Spirit Quest Sacred Journey - Saturday AM

It is a slow and intentional morning. I'm feeling very introspective, and reflective. I woke up slow, got ready slow, moving through the day Very slow. I'm even moving slow as I write this journal entry. I sat next to the heater naked in front of the big picture windows. Just watching the mountains, watching the sun slowly rise into the sky, slowly sipping a cup of black tea. I cleaned myself one limb at a time with wipes, using the dry brush, being very intentional with caring for my one body in this lifetime, giving Thanks for it. Every movement and action requires attention, effort, intention, gratitude, and more when you are fasting in a 10x10 ft. Off-grid cabin in 15° weather!

But it has and continues to reinvigorate within me, the desire and intention I have had for so long to live more simply and intentionally as I move through this life- slow down more, be closer to nature, connect with like-minded individuals, do the healing work, honor God in everything, use less, waste less, walk gently upon this earth, In all ways.

It's incredible how little one actually needs to feel whole in this life. I can't wait to manifest my dreams of an off-grade lifestyle. It shows me it will be work but it is possible and it is so worth it!

Yesterday showed me that I am healing some deep wounds but that the work is far from over. I have so much more to do. My biggest wounds and traumas include my childhood- and probably some generational and karmic- abandonment wounds... Decided by the fates and my soul in the 5d but compounded by my birthparents, parents, and every romantic relationship I have ever had. Woven deep into that tapestry are issues of self-worth and being deserving of love, and being able to trust and be vulnerable with another human being.
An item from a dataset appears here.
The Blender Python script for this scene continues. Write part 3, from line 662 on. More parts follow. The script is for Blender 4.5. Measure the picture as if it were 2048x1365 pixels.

And yet, my soul yearns so deeply for connection, for love, for vulnerability. I want to open my heart to the infinite possibilities of love! Yesterday, I learned that even though I am okay to be alone, the great difference is that I have created walls all around me that have made me so deeply lonely, and that loneliness is actually keeping me from connecting, keeping me from the deep healing work that I am here to do. I must continue to reach out to family, close friends, classmates, and continue to create deep, intentional, vulnerable relationships with them. I must continue to break down walls and open my heart before it is too late.

That is my prayer- great spirit, allow me to be open! Open to love, open to healing, open to vulnerability, open to deep and rich connection. May I never allow fear to keep me from dwelling in these great and important spaces.